A half-dozen emailers and a pair of callers griped Monday about our coverage of the local protest rally against California’s new ban on gay marriage. Alongside our story, we re-ran the list of eastern Idaho donors to the Proposition 8 campaign. That list was meant to buttress the idea that eastern Idaho played a key role, but it bugged readers who accused us of trying to whip up a mob.
“…utterly disgusted and appalled,” wrote one Idaho Falls man. “…to be so blatantly biased by printing only the names of the people who supported Prop 8 is unbelievably reckless and irresponsible reporting. Where are the names of the people in Southeast Idaho that were against Prop 8 and how much did they contribute? Don’t you think that would be a fair question to ask?”
Actually, we had asked that question a week earlier, when we did the original follow-the-money story. On that day, we reported eastern Idaho had spoken loudly in California’s gay marriage debate. Dozens of supporters of the ban donated about a quarter of a million dollars. Opponents of the ban made little impact. We found a pair of donations under $200 and reported that, too. That was news: historic, unique, definitive of local political trends during seismic shifts in national voting patterns.

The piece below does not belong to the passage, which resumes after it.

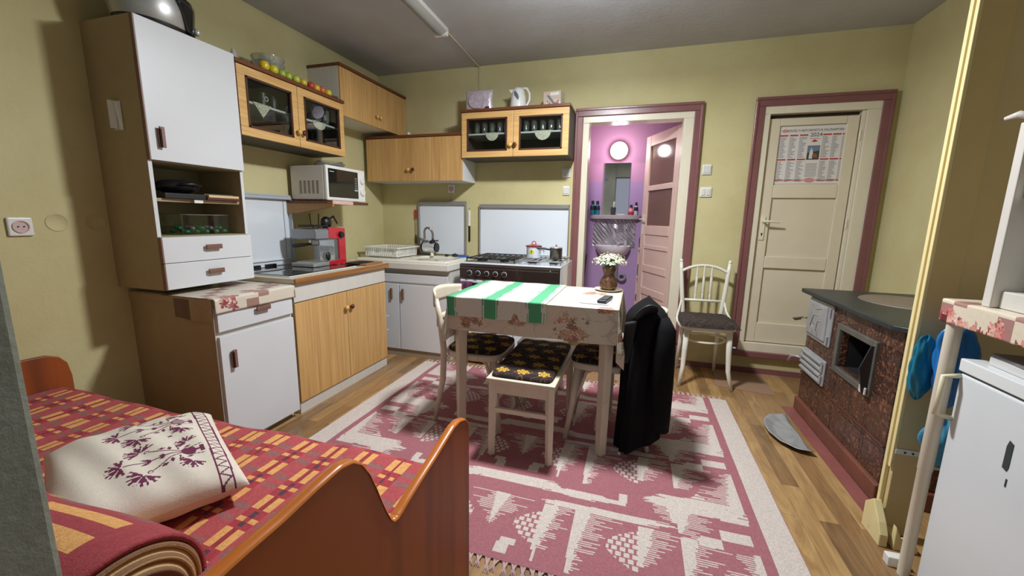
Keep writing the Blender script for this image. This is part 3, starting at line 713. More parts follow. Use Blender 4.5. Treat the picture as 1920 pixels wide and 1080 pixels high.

A week later, when we began planning to cover the Idaho Falls rally, I asked the weekend crew to be sure to include a summary of the donations. I’ve never seen Idaho, much less eastern Idaho, show so much interest in a ballot measure in another state and the “Join the Impact” rally was at least in part a reaction to that. Gay marriage advocates in California have, since Election Day, organized nationwide protests of the ban. Some have targeted the Mormon Church, which is credited (by both sides) with mobilizing a vital cash infusion during the final push. If you’re going to explain the story, you have to provide the underpinnings and that list of donations makes it clear the California law is a local issue. When I walked callers and emailers through it, most of them saw our point.
Ironically, we had spent far more time thinking about how we would handle anti-Mormon slurs, if any. Our code of ethics calls us to “tell the story of the diversity and magnitude of the human experience…avoid stereotyping…support the open exchange of views…” even repugnant views.
That’s a tall order when heated rhetoric starts to fly. At rallies earlier in the week, protesters resorted to hate speech (one sign said “My two mommies can beat up your 14 wives”) and we lined up spokespeople to reply. I’m a student of Poynter Institute scholar Keith Woods’ very useful ideas about what he calls “writing across difference.” I wanted us to be ready to explain why cracks about plural marriage promote hurtful stereotypes. Fortunately, local protesters stuck to the issues in exercising their free speech rights and we didn’t have to explain people to each other in that way.
By Monday afternoon, most of those I talked to by phone and those who had written angry emails seemed satisfied that our aim was righteous. What’s remarkable is how quickly people holler “media bias” when they don’t like a story, and how quickly they back down from that charge when we explain our journalistic purpose.
What that tells me is that we could have labelled the list better to signal to readers that we were placing the nationwide and local protests in local context, not targeting people for their political contributions.